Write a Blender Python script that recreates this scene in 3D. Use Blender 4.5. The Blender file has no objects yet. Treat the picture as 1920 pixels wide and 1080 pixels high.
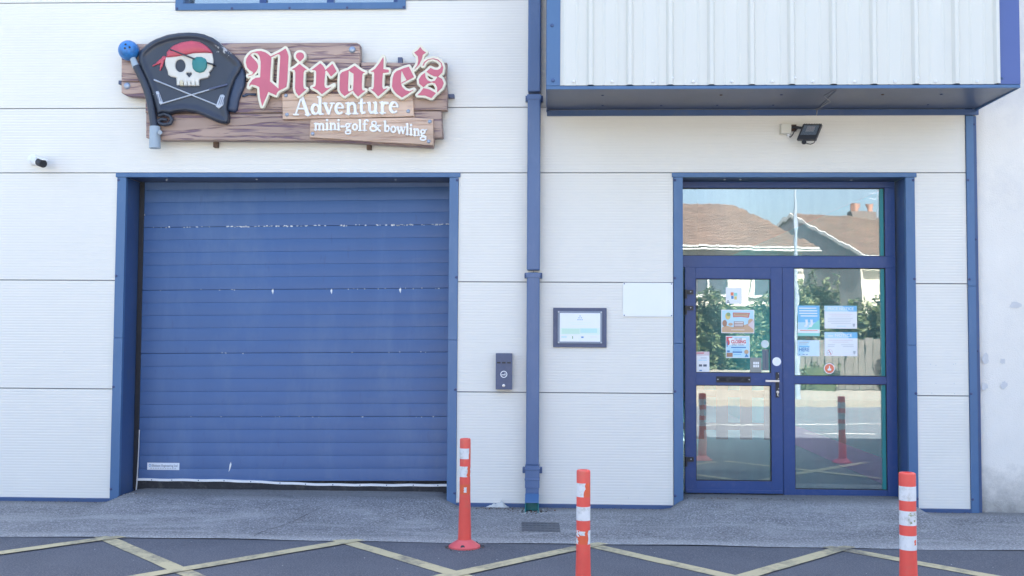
import bpy, math, random
import numpy as np
from mathutils import Vector, Matrix
random.seed(7)
PI = math.pi

# ------------------------------------------------------------------ camera
scene = bpy.context.scene
F_PX, PITCH, YAW, ROLL = 1875.393, 0.0459438, 0.0383849, 0.00600685
CAM = np.array([0.0, -9.083, 1.5268])
_cp, _sp, _cy, _sy = math.cos(PITCH), math.sin(PITCH), math.cos(YAW), math.sin(YAW)
_fw = np.array([-_sy*_cp, _cy*_cp, _sp]); _r0 = np.array([_cy, _sy, 0.0]); _u0 = np.cross(_r0, _fw)
_rt = _r0*math.cos(ROLL) + _u0*math.sin(ROLL); _up = -_r0*math.sin(ROLL) + _u0*math.cos(ROLL)
cd = bpy.data.cameras.new('camera'); cam = bpy.data.objects.new('camera', cd)
scene.collection.objects.link(cam); scene.camera = cam
cd.lens = F_PX/1920*36; cd.sensor_width = 36; cd.clip_start = 0.05; cd.clip_end = 3000
cam.matrix_world = Matrix(((_rt[0], _up[0], -_fw[0], CAM[0]), (_rt[1], _up[1], -_fw[1], CAM[1]),
                           (_rt[2], _up[2], -_fw[2], CAM[2]), (0, 0, 0, 1)))

# ------------------------------------------------------------------ light
SUN_EL, SUN_AZ = math.radians(50), math.radians(14)      # the sun stands behind the building, a little to its right
w = bpy.data.worlds.new('World'); scene.world = w; w.use_nodes = True
nt = w.node_tree; bg = nt.nodes['Background']
sky = nt.nodes.new('ShaderNodeTexSky'); sky.sky_type = 'NISHITA'; sky.sun_disc = False
sky.sun_elevation = SUN_EL; sky.sun_rotation = SUN_AZ; sky.air_density = 0.9; sky.dust_density = 5.0; sky.ozone_density = 1.0
nt.links.new(sky.outputs[0], bg.inputs[0]); bg.inputs[1].default_value = 0.13
sl = bpy.data.lights.new('sun', 'SUN'); sl.energy = 5.0; sl.angle = math.radians(0.5); sl.color = (1.0, 0.965, 0.91)
so = bpy.data.objects.new('sun', sl); scene.collection.objects.link(so)
_sd = Vector((math.sin(SUN_AZ)*math.cos(SUN_EL), math.cos(SUN_AZ)*math.cos(SUN_EL), math.sin(SUN_EL)))
so.rotation_euler = _sd.to_track_quat('Z', 'Y').to_euler(); so.location = (3, 20, 25)
vs = scene.view_settings; vs.view_transform = 'Standard'; vs.look = 'None'; vs.gamma = 1.0; vs.use_curve_mapping = False
vs.exposure = 2.58
scene.cycles.max_bounces = 8; scene.cycles.glossy_bounces = 4; scene.cycles.transparent_max_bounces = 8

# ------------------------------------------------------------------ helpers
def at(u, v, y=0.0):
    """point of the plane Y=y that the survey photograph shows at pixel (u, v); works on arrays"""
    u = np.asarray(u, float); v = np.asarray(v, float); y = np.asarray(y, float)
    d = _fw*F_PX + np.multiply.outer(u-960, _rt) - np.multiply.outer(v-540, _up)
    t = (y-CAM[1])/d[..., 1]
    return CAM + d*t[..., None]

def X(u, v, y=0.0): return float(at(u, v, y)[0])
def Zc(u, v, y=0.0): return float(at(u, v, y)[2])

def link(o, parent=None):
    scene.collection.objects.link(o)
    if parent is not None: o.parent = parent
    return o

def tag(o, label=None, cat=None, group=None, kind=None):
    if label: o['label'] = label
    if cat: o['category'] = cat
    if group: o['group'] = group
    if kind: o['kind'] = kind
    return o

def empty(name, loc=(0, 0, 0), label=None, cat=None, group=None):
    o = bpy.data.objects.new(name, None); o.empty_display_size = .1; o.location = loc; link(o)
    return tag(o, label, cat, group)

class B:
    def __init__(s): s.v = []; s.f = []; s.m = []; s.mats = []
    def mi(s, mat):
        if mat not in s.mats: s.mats.append(mat)
        return s.mats.index(mat)
    def add(s, verts, faces, mat):
        k = len(s.v); i = s.mi(mat)
        s.v += [tuple(map(float, p)) for p in verts]
        for f in faces: s.f.append(tuple(a+k for a in f)); s.m.append(i)
        return s
    def box(s, x0, x1, y0, y1, z0, z1, mat):
        if x0 > x1: x0, x1 = x1, x0
        if y0 > y1: y0, y1 = y1, y0
        if z0 > z1: z0, z1 = z1, z0
        v = [(x, y, z) for x in (x0, x1) for y in (y0, y1) for z in (z0, z1)]
        return s.add(v, [(0, 1, 3, 2), (4, 6, 7, 5), (0, 4, 5, 1), (2, 3, 7, 6), (0, 2, 6, 4), (1, 5, 7, 3)], mat)
    def hexa(s, lo, hi, mat):
        """4 lower points, 4 upper points (same winding)"""
        return s.add(list(lo)+list(hi), [(3, 2, 1, 0), (4, 5, 6, 7), (0, 1, 5, 4), (1, 2, 6, 5), (2, 3, 7, 6), (3, 0, 4, 7)], mat)
    def poly(s, pts, mat): return s.add(pts, [tuple(range(len(pts)))], mat)
    def prism(s, pts, y0, y1, mat):
        """pts: (x, z) outline seen from -y, y0 front, y1 back"""
        n = len(pts)
        a = sum(pts[i][0]*pts[(i+1) % n][1]-pts[(i+1) % n][0]*pts[i][1] for i in range(n))
        if a < 0: pts = pts[::-1]
        v = [(p[0], y0, p[1]) for p in pts]+[(p[0], y1, p[1]) for p in pts]
        fs = [tuple(range(n)), tuple(range(2*n-1, n-1, -1))]+[((i+1) % n, i, i+n, (i+1) % n+n) for i in range(n)]
        return s.add(v, fs, mat)
    def lathe(s, c, axis, prof, mat, n=20, a0=0, a1=2*PI):
        """prof: (distance along axis, radius) pairs"""
        ax = Vector(axis).normalized(); t = ax.orthogonal().normalized()
        if abs(ax.z) > .9: t = Vector((1, 0, 0))
        t = (t-ax*t.dot(ax)).normalized(); b = ax.cross(t); c = Vector(c)
        full = abs(a1-a0-2*PI) < 1e-6; k = n if full else n+1
        v = []; f = []
        for d, r in prof:
            for i in range(k):
                a = a0+(a1-a0)*i/n
                v.append(c+ax*d+t*(r*math.cos(a))+b*(r*math.sin(a)))
        for j in range(len(prof)-1):
            for i in range(n):
                i2 = (i+1) % k
                f.append((j*k+i, j*k+i2, (j+1)*k+i2, (j+1)*k+i))
        if full:
            if prof[0][1] > 1e-5: f.append(tuple(range(k-1, -1, -1)))
            if prof[-1][1] > 1e-5: f.append(tuple(range((len(prof)-1)*k, len(prof)*k)))
        return s.add(v, f, mat)
    def cyl(s, p0, p1, r, mat, n=16, r2=None):
        p0 = Vector(p0); p1 = Vector(p1); L = (p1-p0).length
        return s.lathe(p0, p1-p0, [(0, r), (L, r if r2 is None else r2)], mat, n)
    def dome(s, c, axis, r, h, mat, n=12):
        return s.lathe(c, axis, [(0, r), (h*.55, r*.86), (h*.88, r*.5), (h, r*.02)], mat, n)
    def tube(s, pts, r, mat, n=8):
        for a, b in zip(pts[:-1], pts[1:]):
            s.cyl(a, b, r, mat, n); 
        for p in pts[1:-1]:
            s.lathe(Vector(p)-Vector((0, 0, r)), (0, 0, 1), [(0, r*.05), (r*.5, r*.85), (r, r), (r*1.5, r*.85), (r*2, r*.05)], mat, n)
        return s
    def build(s, name, parent=None, smooth=None, bevel=0, mod_noise=None):
        me = bpy.data.meshes.new(name); me.from_pydata(s.v, [], s.f)
        for m in s.mats: me.materials.append(m)
        me.polygons.foreach_set('material_index', s.m); me.update()
        if smooth:
            me.polygons.foreach_set('use_smooth', [True]*len(me.polygons)); me.set_sharp_from_angle(angle=math.radians(smooth))
        o = bpy.data.objects.new(name, me); link(o, parent)
        if parent is not None: o.matrix_parent_inverse = parent.matrix_world.inverted() if parent.type != 'EMPTY' else Matrix.Translation(-parent.location)
        if bevel:
            b = o.modifiers.new('bevel', 'BEVEL'); b.width = bevel; b.segments = 2; b.limit_method = 'ANGLE'; b.angle_limit = math.radians(40)
        return o

def text_polys(body, size, bold=0.0, align='LEFT'):
    cu = bpy.data.curves.new('t', 'FONT'); cu.body = body; cu.size = size; cu.align_x = align; cu.resolution_u = 3; cu.offset = bold
    o = bpy.data.objects.new('t', cu); scene.collection.objects.link(o)
    me = bpy.data.meshes.new_from_object(o.evaluated_get(bpy.context.evaluated_depsgraph_get()))
    v = [tuple(p.co) for p in me.vertices]; f = [tuple(p.vertices) for p in me.polygons]
    bpy.data.objects.remove(o); bpy.data.curves.remove(cu); bpy.data.meshes.remove(me)
    return v, f

# ------------------------------------------------------------------ materials
def nodes(m): return m.node_tree.nodes, m.node_tree.links
def mat(name, col, rough=.5, metal=0.0, var=0.06, vscale=3.0, bump=0.0, bscale=80.0, dirt=None, dirt_amt=0.0, dscale=6.0, spec=.5, streak=1.0):
    m = bpy.data.materials.new(name); m.use_nodes = True; N, L = nodes(m)
    p = N['Principled BSDF']; p.inputs['Roughness'].default_value = rough; p.inputs['Metallic'].default_value = metal
    p.inputs['Specular IOR Level'].default_value = spec
    tc = N.new('ShaderNodeTexCoord'); mp = N.new('ShaderNodeMapping'); L.new(tc.outputs['Object'], mp.inputs[0])
    mp.inputs['Scale'].default_value = (1, 1, streak)
    n = N.new('ShaderNodeTexNoise'); n.inputs['Scale'].default_value = vscale; n.inputs['Detail'].default_value = 6; n.inputs['Roughness'].default_value = .62
    L.new(mp.outputs[0], n.inputs['Vector'])
    cr = N.new('ShaderNodeMix'); cr.data_type = 'RGBA'
    a = [max(0, c*(1-var)) for c in col]; b = [min(1, c*(1+var)) for c in col]
    cr.inputs[6].default_value = (*a, 1); cr.inputs[7].default_value = (*b, 1)
    mr = N.new('ShaderNodeMapRange'); mr.inputs[1].default_value = .3; mr.inputs[2].default_value = .7
    L.new(n.outputs['Fac'], mr.inputs[0]); L.new(mr.outputs[0], cr.inputs[0]); out = cr.outputs[2]
    if dirt is not None:
        n2 = N.new('ShaderNodeTexNoise'); n2.inputs['Scale'].default_value = dscale; n2.inputs['Detail'].default_value = 9; n2.inputs['Roughness'].default_value = .7
        L.new(mp.outputs[0], n2.inputs['Vector'])
        r2 = N.new('ShaderNodeMapRange'); r2.inputs[1].default_value = .52; r2.inputs[2].default_value = .72; r2.inputs[4].default_value = dirt_amt
        L.new(n2.outputs['Fac'], r2.inputs[0])
        c2 = N.new('ShaderNodeMix'); c2.data_type = 'RGBA'; c2.inputs[7].default_value = (*dirt, 1)
        L.new(r2.outputs[0], c2.inputs[0]); L.new(out, c2.inputs[6]); out = c2.outputs[2]
    L.new(out, p.inputs['Base Color'])
    if bump:
        n3 = N.new('ShaderNodeTexNoise'); n3.inputs['Scale'].default_value = bscale; n3.inputs['Detail'].default_value = 4
        L.new(tc.outputs['Object'], n3.inputs['Vector'])
        bp = N.new('ShaderNodeBump'); bp.inputs['Distance'].default_value = bump; L.new(n3.outputs['Fac'], bp.inputs['Height'])
        L.new(bp.outputs[0], p.inputs['Normal'])
    m['out'] = 0
    return m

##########

### The exercise
Look at the listing and set down only the lines from its start through the line with "(_rt[2], _up[2], -_fw[2], CAM[2]), (0, 0, 0, 1)))", word for word and without pictures.

### Answer to the problem
Write a Blender Python script that recreates this scene in 3D. Use Blender 4.5. The Blender file has no objects yet. Treat the picture as 1920 pixels wide and 1080 pixels high.
import bpy, math, random
import numpy as np
from mathutils import Vector, Matrix
random.seed(7)
PI = math.pi

# ------------------------------------------------------------------ camera
scene = bpy.context.scene
F_PX, PITCH, YAW, ROLL = 1875.393, 0.0459438, 0.0383849, 0.00600685
CAM = np.array([0.0, -9.083, 1.5268])
_cp, _sp, _cy, _sy = math.cos(PITCH), math.sin(PITCH), math.cos(YAW), math.sin(YAW)
_fw = np.array([-_sy*_cp, _cy*_cp, _sp]); _r0 = np.array([_cy, _sy, 0.0]); _u0 = np.cross(_r0, _fw)
_rt = _r0*math.cos(ROLL) + _u0*math.sin(ROLL); _up = -_r0*math.sin(ROLL) + _u0*math.cos(ROLL)
cd = bpy.data.cameras.new('camera'); cam = bpy.data.objects.new('camera', cd)
scene.collection.objects.link(cam); scene.camera = cam
cd.lens = F_PX/1920*36; cd.sensor_width = 36; cd.clip_start = 0.05; cd.clip_end = 3000
cam.matrix_world = Matrix(((_rt[0], _up[0], -_fw[0], CAM[0]), (_rt[1], _up[1], -_fw[1], CAM[1]),
                           (_rt[2], _up[2], -_fw[2], CAM[2]), (0, 0, 0, 1)))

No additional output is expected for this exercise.